À cause des petits bémols énoncés ci-haut, ce roman n'a pas été un immense coup de cœur comme l'avait été La Survivance, qui s'était retrouvé dans le Top 3 de mon bilan annuel, mais j'ai quand même beaucoup apprécié cette lecture.


Un Chien à ma table de Claudie Hunzinger, 2022, 288 p.

06 mars 2023

Le Premier Quartier de la lune

Les Chroniques du Plateau Mont-Royal, tome 5

Plus je lis Michel Tremblay, plus je me rends compte d'un fait: parmi son immense bibliographie, mes œuvres préférées sont celles qui mettent en scène des femmes ou des enfants.  Celles où les hommes sont au premier plan me paraissent souvent presque glauques ou déprimantes.  C'est d'ailleurs pourquoi, il y a bien des années, j'avais abandonné la série des Chroniques du Plateau, après les tomes 3 et 4 que je n'avais que moyennement appréciés.

Après avoir terminé (et généralement adoré) la série de la Diaspora des Desrosiers, j'ai décider de donner une deuxième chance aux Chroniques, et grand bien m'en fit!  Dans ce tome-ci, on suit les deux cousins de treize et dix ans, Marcel et «le fils de la grosse femme» (qui  n'est jamais nommé mais dont on comprend qu'il est l'alter ego de l'auteur) ainsi que leurs mères.  On retrouve aussi le petit côté «réalisme magique» avec la découverte du «jardin enchanté» de Marcel et avec le retour des voisines fantômes, maintenant accompagnées du fantôme du chat Duplessis.

Et bien sûr, il y a toujours les dialogues savoureux de Tremblay.  Un délice!


Le Premier Quartier de la lune (Les Chroniques du Plateau Mont-Royal, tome 5) de Michel Tremblay, 1989, 283 p.

02 mars 2023

Glaise

Des personnages attachants ou détestables, une bonne intrigue, un cadre historique original (une ferme de la France profonde durant la Première Guerre mondiale) et une ambiance du tonnerre (terme de circonstance puisque la foudre joue un rôle dans l'histoire!), ce roman a décidément beaucoup de qualités.

Là où le bât blesse, c'est concernant la plume de Frank Bouysse.  Dès les premières pages, l'adjectif qui m'est venu en tête est «laborieux».  En effet, on sent que le texte a été travaillé et retravaillé.  Effort louable, mais justement on le perçoit trop, cet effort!  La surabondance de qualificatifs, de comparaisons et de métaphores m'a fait lever les yeux au ciel plusieurs fois. 

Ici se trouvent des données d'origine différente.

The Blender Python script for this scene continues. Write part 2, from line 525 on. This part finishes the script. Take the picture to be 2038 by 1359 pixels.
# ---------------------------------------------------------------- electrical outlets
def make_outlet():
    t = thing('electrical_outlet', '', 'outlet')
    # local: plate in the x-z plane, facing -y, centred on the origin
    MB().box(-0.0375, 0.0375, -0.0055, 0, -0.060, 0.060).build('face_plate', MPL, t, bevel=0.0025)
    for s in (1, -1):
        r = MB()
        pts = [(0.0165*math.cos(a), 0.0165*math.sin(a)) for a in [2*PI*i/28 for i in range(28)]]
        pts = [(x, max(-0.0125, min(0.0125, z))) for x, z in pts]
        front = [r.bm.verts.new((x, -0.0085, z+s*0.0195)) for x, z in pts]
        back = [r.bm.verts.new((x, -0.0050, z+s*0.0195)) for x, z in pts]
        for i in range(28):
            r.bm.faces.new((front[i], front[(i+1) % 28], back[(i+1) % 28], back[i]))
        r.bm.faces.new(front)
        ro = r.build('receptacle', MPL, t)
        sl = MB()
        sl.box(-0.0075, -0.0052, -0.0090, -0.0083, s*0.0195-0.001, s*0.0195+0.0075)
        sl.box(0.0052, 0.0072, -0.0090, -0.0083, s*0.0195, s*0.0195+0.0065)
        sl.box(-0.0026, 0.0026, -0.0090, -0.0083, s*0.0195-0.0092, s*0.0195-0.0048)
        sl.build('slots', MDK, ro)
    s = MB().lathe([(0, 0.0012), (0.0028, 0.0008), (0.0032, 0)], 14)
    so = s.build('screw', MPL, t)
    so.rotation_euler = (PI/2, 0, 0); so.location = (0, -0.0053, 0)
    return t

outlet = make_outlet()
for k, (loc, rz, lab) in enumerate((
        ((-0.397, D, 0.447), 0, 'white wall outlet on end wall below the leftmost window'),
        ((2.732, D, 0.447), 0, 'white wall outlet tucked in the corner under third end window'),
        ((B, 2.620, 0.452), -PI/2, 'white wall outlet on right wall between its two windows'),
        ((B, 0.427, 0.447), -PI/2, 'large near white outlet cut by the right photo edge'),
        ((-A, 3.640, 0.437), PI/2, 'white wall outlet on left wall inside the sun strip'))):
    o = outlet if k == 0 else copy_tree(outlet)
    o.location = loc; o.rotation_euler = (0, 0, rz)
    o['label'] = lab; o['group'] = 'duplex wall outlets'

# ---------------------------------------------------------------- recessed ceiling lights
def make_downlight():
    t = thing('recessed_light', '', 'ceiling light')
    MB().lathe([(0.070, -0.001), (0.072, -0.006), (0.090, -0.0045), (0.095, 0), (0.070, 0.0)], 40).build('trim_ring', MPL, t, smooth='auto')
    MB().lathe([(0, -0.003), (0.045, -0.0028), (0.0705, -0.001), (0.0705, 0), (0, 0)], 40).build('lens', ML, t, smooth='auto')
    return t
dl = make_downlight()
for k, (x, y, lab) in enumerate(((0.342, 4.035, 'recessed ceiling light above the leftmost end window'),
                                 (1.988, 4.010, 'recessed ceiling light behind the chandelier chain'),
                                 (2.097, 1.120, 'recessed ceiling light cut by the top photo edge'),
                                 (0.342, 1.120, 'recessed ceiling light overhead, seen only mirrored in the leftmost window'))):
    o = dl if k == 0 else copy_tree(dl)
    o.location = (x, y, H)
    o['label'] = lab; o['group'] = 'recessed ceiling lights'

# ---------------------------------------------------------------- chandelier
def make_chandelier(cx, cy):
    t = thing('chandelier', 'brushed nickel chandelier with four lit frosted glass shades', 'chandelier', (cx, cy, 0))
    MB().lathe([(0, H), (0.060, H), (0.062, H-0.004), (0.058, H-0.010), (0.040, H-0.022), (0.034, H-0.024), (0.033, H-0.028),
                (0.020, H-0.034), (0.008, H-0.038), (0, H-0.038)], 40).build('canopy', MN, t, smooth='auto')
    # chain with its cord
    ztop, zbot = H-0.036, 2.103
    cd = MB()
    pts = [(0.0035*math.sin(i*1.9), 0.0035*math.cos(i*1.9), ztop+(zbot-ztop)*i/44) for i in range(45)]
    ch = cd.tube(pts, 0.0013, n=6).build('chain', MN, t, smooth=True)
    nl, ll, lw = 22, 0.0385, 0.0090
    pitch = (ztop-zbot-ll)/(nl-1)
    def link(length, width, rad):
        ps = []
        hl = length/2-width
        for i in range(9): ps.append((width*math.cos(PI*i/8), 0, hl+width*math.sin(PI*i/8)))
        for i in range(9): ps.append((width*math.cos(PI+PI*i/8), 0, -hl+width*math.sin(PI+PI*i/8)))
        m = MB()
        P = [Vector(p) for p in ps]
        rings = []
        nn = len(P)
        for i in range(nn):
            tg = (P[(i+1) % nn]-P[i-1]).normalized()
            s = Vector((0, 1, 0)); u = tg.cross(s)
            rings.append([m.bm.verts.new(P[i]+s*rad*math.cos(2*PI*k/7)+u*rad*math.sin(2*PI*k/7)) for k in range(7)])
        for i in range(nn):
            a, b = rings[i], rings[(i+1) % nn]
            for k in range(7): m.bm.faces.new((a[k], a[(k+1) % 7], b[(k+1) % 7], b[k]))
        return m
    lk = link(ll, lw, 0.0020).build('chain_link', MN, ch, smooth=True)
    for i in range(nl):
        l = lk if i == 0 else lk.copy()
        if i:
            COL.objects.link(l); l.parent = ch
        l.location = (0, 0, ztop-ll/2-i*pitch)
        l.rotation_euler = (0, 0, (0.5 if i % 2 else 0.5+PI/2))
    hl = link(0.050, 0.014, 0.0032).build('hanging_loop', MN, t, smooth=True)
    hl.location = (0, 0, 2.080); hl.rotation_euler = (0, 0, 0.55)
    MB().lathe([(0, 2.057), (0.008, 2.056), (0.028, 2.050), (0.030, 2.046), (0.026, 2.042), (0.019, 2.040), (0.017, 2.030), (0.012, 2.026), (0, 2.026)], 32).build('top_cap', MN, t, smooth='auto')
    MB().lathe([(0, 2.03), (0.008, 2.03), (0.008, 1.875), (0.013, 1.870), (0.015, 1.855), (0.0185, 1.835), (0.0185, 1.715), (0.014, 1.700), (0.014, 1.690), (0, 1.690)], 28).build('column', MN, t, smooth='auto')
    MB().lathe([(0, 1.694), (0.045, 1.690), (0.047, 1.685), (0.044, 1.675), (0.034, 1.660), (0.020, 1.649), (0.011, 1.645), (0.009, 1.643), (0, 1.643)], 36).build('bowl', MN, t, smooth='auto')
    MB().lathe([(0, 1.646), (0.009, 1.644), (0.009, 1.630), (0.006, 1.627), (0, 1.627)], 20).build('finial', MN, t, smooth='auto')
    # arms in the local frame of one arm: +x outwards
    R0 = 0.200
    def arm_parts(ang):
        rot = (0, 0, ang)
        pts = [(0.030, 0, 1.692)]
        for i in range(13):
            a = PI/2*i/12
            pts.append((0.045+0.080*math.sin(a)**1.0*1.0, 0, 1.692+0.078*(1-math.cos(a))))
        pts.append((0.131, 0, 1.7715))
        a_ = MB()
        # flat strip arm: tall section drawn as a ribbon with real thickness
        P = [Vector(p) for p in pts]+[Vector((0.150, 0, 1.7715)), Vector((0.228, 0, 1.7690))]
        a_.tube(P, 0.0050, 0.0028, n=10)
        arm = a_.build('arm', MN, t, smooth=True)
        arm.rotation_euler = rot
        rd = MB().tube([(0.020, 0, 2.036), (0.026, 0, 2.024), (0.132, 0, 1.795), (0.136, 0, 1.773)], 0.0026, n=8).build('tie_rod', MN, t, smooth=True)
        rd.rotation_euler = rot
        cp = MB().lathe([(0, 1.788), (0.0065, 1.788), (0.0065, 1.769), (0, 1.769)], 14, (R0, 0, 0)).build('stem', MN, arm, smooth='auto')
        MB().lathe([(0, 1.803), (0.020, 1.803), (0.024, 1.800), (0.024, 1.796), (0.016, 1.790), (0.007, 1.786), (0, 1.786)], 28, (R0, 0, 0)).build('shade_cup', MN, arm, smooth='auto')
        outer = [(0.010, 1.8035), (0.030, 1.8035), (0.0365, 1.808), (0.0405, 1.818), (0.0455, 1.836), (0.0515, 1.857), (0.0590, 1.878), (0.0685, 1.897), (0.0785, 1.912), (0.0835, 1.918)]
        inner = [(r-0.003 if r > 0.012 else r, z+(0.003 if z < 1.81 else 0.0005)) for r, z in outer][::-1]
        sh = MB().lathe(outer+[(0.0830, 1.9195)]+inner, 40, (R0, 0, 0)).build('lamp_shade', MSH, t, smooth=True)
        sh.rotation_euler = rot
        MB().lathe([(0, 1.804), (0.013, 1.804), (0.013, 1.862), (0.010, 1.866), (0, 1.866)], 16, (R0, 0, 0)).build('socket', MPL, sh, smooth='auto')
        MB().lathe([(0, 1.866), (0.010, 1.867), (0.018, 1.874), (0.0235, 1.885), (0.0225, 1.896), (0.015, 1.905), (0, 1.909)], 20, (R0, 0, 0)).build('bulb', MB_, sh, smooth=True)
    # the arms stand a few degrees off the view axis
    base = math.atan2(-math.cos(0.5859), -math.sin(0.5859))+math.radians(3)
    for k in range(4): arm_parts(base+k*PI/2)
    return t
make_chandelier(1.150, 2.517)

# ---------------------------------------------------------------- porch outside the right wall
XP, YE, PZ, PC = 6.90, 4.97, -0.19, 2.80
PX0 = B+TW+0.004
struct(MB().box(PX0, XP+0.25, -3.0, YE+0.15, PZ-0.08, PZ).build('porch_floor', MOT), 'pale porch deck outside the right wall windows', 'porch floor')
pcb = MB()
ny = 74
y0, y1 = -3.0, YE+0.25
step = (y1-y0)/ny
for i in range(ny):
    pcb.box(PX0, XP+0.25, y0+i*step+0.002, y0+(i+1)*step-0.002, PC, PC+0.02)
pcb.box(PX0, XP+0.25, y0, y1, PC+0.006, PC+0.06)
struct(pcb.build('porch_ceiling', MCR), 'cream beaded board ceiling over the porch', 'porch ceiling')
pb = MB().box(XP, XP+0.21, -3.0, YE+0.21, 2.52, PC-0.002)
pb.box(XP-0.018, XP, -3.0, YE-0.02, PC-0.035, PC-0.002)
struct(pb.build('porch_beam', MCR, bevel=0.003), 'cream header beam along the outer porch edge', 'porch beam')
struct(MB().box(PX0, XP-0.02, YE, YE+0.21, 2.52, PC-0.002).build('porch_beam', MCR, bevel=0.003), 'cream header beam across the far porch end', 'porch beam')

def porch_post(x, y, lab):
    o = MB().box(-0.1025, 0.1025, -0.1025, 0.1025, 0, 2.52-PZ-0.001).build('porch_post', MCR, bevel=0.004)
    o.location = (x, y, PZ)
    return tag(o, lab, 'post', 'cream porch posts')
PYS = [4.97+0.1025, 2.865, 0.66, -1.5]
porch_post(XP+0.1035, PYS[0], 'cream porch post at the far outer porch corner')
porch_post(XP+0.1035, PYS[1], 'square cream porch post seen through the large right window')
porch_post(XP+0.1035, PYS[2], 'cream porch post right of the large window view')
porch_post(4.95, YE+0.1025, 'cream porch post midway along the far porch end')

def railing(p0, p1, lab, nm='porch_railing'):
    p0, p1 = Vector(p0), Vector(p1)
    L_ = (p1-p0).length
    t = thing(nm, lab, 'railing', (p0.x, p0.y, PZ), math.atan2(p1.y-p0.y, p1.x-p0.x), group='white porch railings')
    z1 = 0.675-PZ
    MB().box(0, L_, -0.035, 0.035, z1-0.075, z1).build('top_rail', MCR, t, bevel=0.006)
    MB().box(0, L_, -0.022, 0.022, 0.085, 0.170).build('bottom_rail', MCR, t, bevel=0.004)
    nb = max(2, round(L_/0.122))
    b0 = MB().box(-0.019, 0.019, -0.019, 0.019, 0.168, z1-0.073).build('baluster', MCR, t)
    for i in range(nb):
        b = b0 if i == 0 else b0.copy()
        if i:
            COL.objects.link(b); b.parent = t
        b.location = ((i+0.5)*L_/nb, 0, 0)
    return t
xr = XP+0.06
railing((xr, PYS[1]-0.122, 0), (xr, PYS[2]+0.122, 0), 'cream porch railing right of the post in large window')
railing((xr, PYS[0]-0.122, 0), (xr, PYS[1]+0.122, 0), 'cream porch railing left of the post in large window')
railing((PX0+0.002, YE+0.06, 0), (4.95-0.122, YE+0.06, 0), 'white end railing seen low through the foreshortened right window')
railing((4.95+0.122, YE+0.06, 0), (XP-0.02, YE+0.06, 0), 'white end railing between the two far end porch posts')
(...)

Ces petits défauts m'ont souvent fait décrocher du roman.  Vous savez, quand on se met à remarquer quelque chose, on dirait qu'on ne voit plus que ça par la suite.  Ça vous arrive?  C'est très dommage, car l'histoire en elle-même est vraiment intéressante, en particulier la fin, et le mélange des genres terroir/noir est bien équilibré.  En toute honnêteté, il a peut-être souffert de la comparaison avec ma lecture précédente, Les Cavaliers de Joseph Kessel, à la plume impeccable.  D'ailleurs, je vous invite à vous faire votre propre idée puisque les commentaires sur Glaise sont généralement très élogieux.  Attention toutefois aux cœurs sensibles, il y a quelques scènes assez violentes dont une avec des détails scabreux dont on aurait pu se passer.


Glaise de Frank Bouysse, 2017, 426 p.